Plusieurs autres initiatives, plus éclatées, montrent une approche différenciée des Etats membres dans la lutte contre le piratage. Outre les mesures législatives et réglementaires, on remarque une volonté des autorités d’inclure les acteurs privés dans la lutte au moyen d’instruments plus volontaristes, comme le droit souple.

Au Royaume-Uni par exemple, un code de bonnes pratiques a récemment été signé entre plusieurs moteurs de recherche et des groupements d’ayants-droit. Cet accord, supervisé par le Bureau britannique de la propriété intellectuelle (IPO), prévoit un déclassement des sites de piratage dans les référencements naturel et payant des moteurs de recherche, qui devront privilégier la mise en avant de l’offre légale.

En France, des projets semblables ont été initiés par le Ministère de la Culture, dans l’optique d’assécher en amont les revenus des sites de piratage. Le 23 mars 2015, le Ministère a ainsi réuni les principaux acteurs de la publicité en ligne et de la lutte contre le piratage (ALPA, IAB France, UDA, UDECAM etc.) pour la signature d’une charte de bonnes  pratiques dans la publicité pour le respect du droit d’auteur et des droits voisins.

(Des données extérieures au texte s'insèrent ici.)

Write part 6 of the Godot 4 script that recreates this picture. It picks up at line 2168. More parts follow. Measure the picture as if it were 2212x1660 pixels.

Cette charte a fait l’objet d’un rapport de bilan (rendu public par NextInpact) pour les années 2015 et 2016, qui considère que sa mise en œuvre a été un succès. Depuis la signature de la charte, les publicités présentes sur les sites de piratage massifs n’ont plus aucun lien avec les représentants français de la publicité en ligne.

Le rapport mentionne également une seconde initiative du Ministère de la Culture dans la même lignée, visant cette fois les moyens de paiement en ligne. Un comité de suivi des bonnes pratiques devait coordonner les efforts des acteurs privés du paiement en ligne afin de limiter les moyens de paiement sur des sites de téléchargement et streaming payants illicites. Ce comité, qui regroupait des acteurs comme Mastercard, Paypal et Visa Europe, est parvenu selon le rapport à supprimer totalement les moyens de paiement « traditionnels » sur les sites identifiés par les ayants-droit. En revanche, certains de ces sites pirates se sont tournés vers des systèmes de paiement décentralisés comme des monnaies virtuelles.